### What is being asked:
The material below should be written out in full and exactly; pictures stay out of the copy.

»»

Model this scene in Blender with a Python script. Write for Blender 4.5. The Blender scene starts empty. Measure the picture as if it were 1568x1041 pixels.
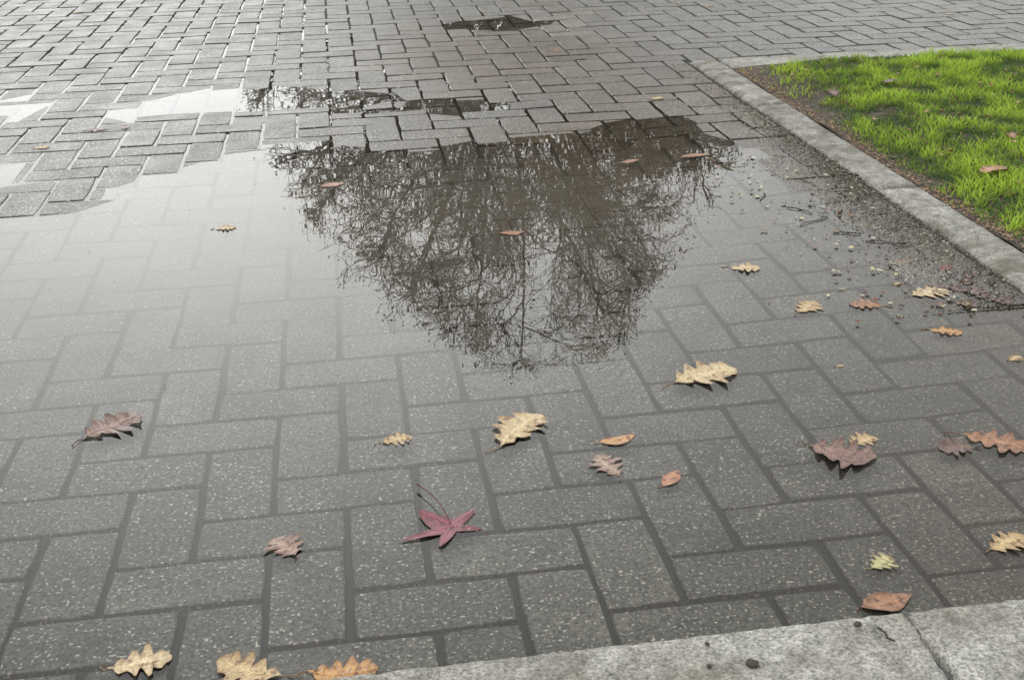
import bpy, bmesh, math, random
import numpy as np
from mathutils import Vector, Matrix, noise as mn
random.seed(7); rng=np.random.default_rng(7)
sc=bpy.context.scene
# metres; z=0 is the water level of the puddle, +Y runs along the paving courses
YA=math.radians(7.95); H=0.8775
U=0.1016; X0=-0.0381; Y0=1.3485
cam=bpy.data.cameras.new("camera"); co=bpy.data.objects.new("camera",cam); sc.collection.objects.link(co)
cam.sensor_width=36; cam.lens=41.78; cam.clip_start=0.05; cam.clip_end=2000
co.matrix_world=Matrix.Translation((0,0,H))@Matrix.Rotation(-YA,4,'Z')@Matrix.Rotation(math.radians(90-24.21),4,'X')@Matrix.Rotation(-math.radians(1.30),4,'Z')
sc.camera=co
sc.view_settings.view_transform='Standard'; sc.view_settings.look='None'; sc.view_settings.exposure=0
# ------------------------------------------------------------ helpers
def new_obj(name,verts,faces,mats=(),smooth=False,parent=None):
    me=bpy.data.meshes.new(name); me.from_pydata([tuple(v) for v in verts],[],[tuple(f) for f in faces]); me.update()
    ob=bpy.data.objects.new(name,me); sc.collection.objects.link(ob)
    for m in mats: me.materials.append(m)
    if smooth: me.polygons.foreach_set('use_smooth',[True]*len(me.polygons))
    if parent: ob.parent=parent
    return ob
def attr(ob,name,vals,dom='POINT'):
    a=ob.data.attributes.new(name,'FLOAT',dom); a.data.foreach_set('value',np.asarray(vals,dtype=np.float32))
def attrc(ob,name,vals,dom='POINT'):
    a=ob.data.attributes.new(name,'FLOAT_COLOR',dom); a.data.foreach_set('color',np.asarray(vals,dtype=np.float32).ravel())
class NT:
    def __init__(s,name):
        s.m=bpy.data.materials.new(name); s.m.use_nodes=True; s.t=s.m.node_tree; s.t.nodes.clear()
        s.out=s.t.nodes.new('ShaderNodeOutputMaterial')
    def n(s,ty,**k):
        nd=s.t.nodes.new('ShaderNode'+ty)
        for a,b in k.items(): setattr(nd,a,b)
        return nd
    def l(s,a,b): s.t.links.new(a,b)
    def math(s,op,a,b=None,clamp=False):
        nd=s.t.nodes.new('ShaderNodeMath'); nd.operation=op; nd.use_clamp=clamp
        for i,x in enumerate((a,b)):
            if x is None: continue
            if isinstance(x,(int,float)): nd.inputs[i].default_value=x
            else: s.l(x,nd.inputs[i])
        return nd.outputs[0]
    def noise(s,vec,scale,detail=3,rough=.55):
        nd=s.n('TexNoise'); nd.inputs['Scale'].default_value=scale; nd.inputs['Detail'].default_value=detail; nd.inputs['Roughness'].default_value=rough
        s.l(vec,nd.inputs['Vector']); return nd.outputs['Fac']
    def ramp(s,fac,stops):
        nd=s.n('ValToRGB'); cr=nd.color_ramp
        while len(cr.elements)<len(stops): cr.elements.new(.5)
        for e,(p,c) in zip(cr.elements,stops):
            e.position=p; e.color=(c,c,c,1) if isinstance(c,(int,float)) else (*c,1)
        s.l(fac,nd.inputs[0]); return nd.outputs[0]
    def mix(s,fac,a,b,mode='MIX'):
        nd=s.n('Mix',data_type='RGBA',blend_type=mode)
        for i,x in ((0,fac),(6,a),(7,b)):
            if isinstance(x,(int,float)): nd.inputs[i].default_value=x
            elif isinstance(x,tuple): nd.inputs[i].default_value=(*x,1)
            else: s.l(x,nd.inputs[i])
        return nd.outputs[2]
    def bsdf(s,col,rough,bump=None,dist=.001,strength=1,spec=.5):
        p=s.n('BsdfPrincipled')
        for nm,x in (('Base Color',col),('Roughness',rough)):
            if isinstance(x,(int,float)): p.inputs[nm].default_value=x
            elif isinstance(x,tuple): p.inputs[nm].default_value=(*x,1)
            else: s.l(x,p.inputs[nm])
        p.inputs['Specular IOR Level'].default_value=spec
        if bump is not None:
            b=s.n('Bump'); b.inputs['Distance'].default_value=dist; b.inputs['Strength'].default_value=strength
            s.l(bump,b.inputs['Height']); s.l(b.outputs[0],p.inputs['Normal'])
        s.l(p.outputs[0],s.out.inputs[0]); return p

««

### Exercise solution:
Model this scene in Blender with a Python script. Write for Blender 4.5. The Blender scene starts empty. Measure the picture as if it were 1568x1041 pixels.
import bpy, bmesh, math, random
import numpy as np
from mathutils import Vector, Matrix, noise as mn
random.seed(7); rng=np.random.default_rng(7)
sc=bpy.context.scene
# metres; z=0 is the water level of the puddle, +Y runs along the paving courses
YA=math.radians(7.95); H=0.8775
U=0.1016; X0=-0.0381; Y0=1.3485
cam=bpy.data.cameras.new("camera"); co=bpy.data.objects.new("camera",cam); sc.collection.objects.link(co)
cam.sensor_width=36; cam.lens=41.78; cam.clip_start=0.05; cam.clip_end=2000
co.matrix_world=Matrix.Translation((0,0,H))@Matrix.Rotation(-YA,4,'Z')@Matrix.Rotation(math.radians(90-24.21),4,'X')@Matrix.Rotation(-math.radians(1.30),4,'Z')
sc.camera=co
sc.view_settings.view_transform='Standard'; sc.view_settings.look='None'; sc.view_settings.exposure=0
# ------------------------------------------------------------ helpers
def new_obj(name,verts,faces,mats=(),smooth=False,parent=None):
    me=bpy.data.meshes.new(name); me.from_pydata([tuple(v) for v in verts],[],[tuple(f) for f in faces]); me.update()
    ob=bpy.data.objects.new(name,me); sc.collection.objects.link(ob)
    for m in mats: me.materials.append(m)
    if smooth: me.polygons.foreach_set('use_smooth',[True]*len(me.polygons))
    if parent: ob.parent=parent
    return ob
def attr(ob,name,vals,dom='POINT'):
    a=ob.data.attributes.new(name,'FLOAT',dom); a.data.foreach_set('value',np.asarray(vals,dtype=np.float32))
def attrc(ob,name,vals,dom='POINT'):
    a=ob.data.attributes.new(name,'FLOAT_COLOR',dom); a.data.foreach_set('color',np.asarray(vals,dtype=np.float32).ravel())
class NT:
    def __init__(s,name):
        s.m=bpy.data.materials.new(name); s.m.use_nodes=True; s.t=s.m.node_tree; s.t.nodes.clear()
        s.out=s.t.nodes.new('ShaderNodeOutputMaterial')
    def n(s,ty,**k):
        nd=s.t.nodes.new('ShaderNode'+ty)
        for a,b in k.items(): setattr(nd,a,b)
        return nd
    def l(s,a,b): s.t.links.new(a,b)
    def math(s,op,a,b=None,clamp=False):
        nd=s.t.nodes.new('ShaderNodeMath'); nd.operation=op; nd.use_clamp=clamp
        for i,x in enumerate((a,b)):
            if x is None: continue
            if isinstance(x,(int,float)): nd.inputs[i].default_value=x
            else: s.l(x,nd.inputs[i])
        return nd.outputs[0]
    def noise(s,vec,scale,detail=3,rough=.55):
        nd=s.n('TexNoise'); nd.inputs['Scale'].default_value=scale; nd.inputs['Detail'].default_value=detail; nd.inputs['Roughness'].default_value=rough
        s.l(vec,nd.inputs['Vector']); return nd.outputs['Fac']
    def ramp(s,fac,stops):
        nd=s.n('ValToRGB'); cr=nd.color_ramp
        while len(cr.elements)<len(stops): cr.elements.new(.5)
        for e,(p,c) in zip(cr.elements,stops):
            e.position=p; e.color=(c,c,c,1) if isinstance(c,(int,float)) else (*c,1)
        s.l(fac,nd.inputs[0]); return nd.outputs[0]
    def mix(s,fac,a,b,mode='MIX'):
        nd=s.n('Mix',data_type='RGBA',blend_type=mode)
        for i,x in ((0,fac),(6,a),(7,b)):
            if isinstance(x,(int,float)): nd.inputs[i].default_value=x
            elif isinstance(x,tuple): nd.inputs[i].default_value=(*x,1)
            else: s.l(x,nd.inputs[i])
        return nd.outputs[2]
    def bsdf(s,col,rough,bump=None,dist=.001,strength=1,spec=.5):
        p=s.n('BsdfPrincipled')
        for nm,x in (('Base Color',col),('Roughness',rough)):
            if isinstance(x,(int,float)): p.inputs[nm].default_value=x
            elif isinstance(x,tuple): p.inputs[nm].default_value=(*x,1)
            else: s.l(x,p.inputs[nm])
        p.inputs['Specular IOR Level'].default_value=spec
        if bump is not None:
            b=s.n('Bump'); b.inputs['Distance'].default_value=dist; b.inputs['Strength'].default_value=strength
            s.l(bump,b.inputs['Height']); s.l(b.outputs[0],p.inputs['Normal'])
        s.l(p.outputs[0],s.out.inputs[0]); return p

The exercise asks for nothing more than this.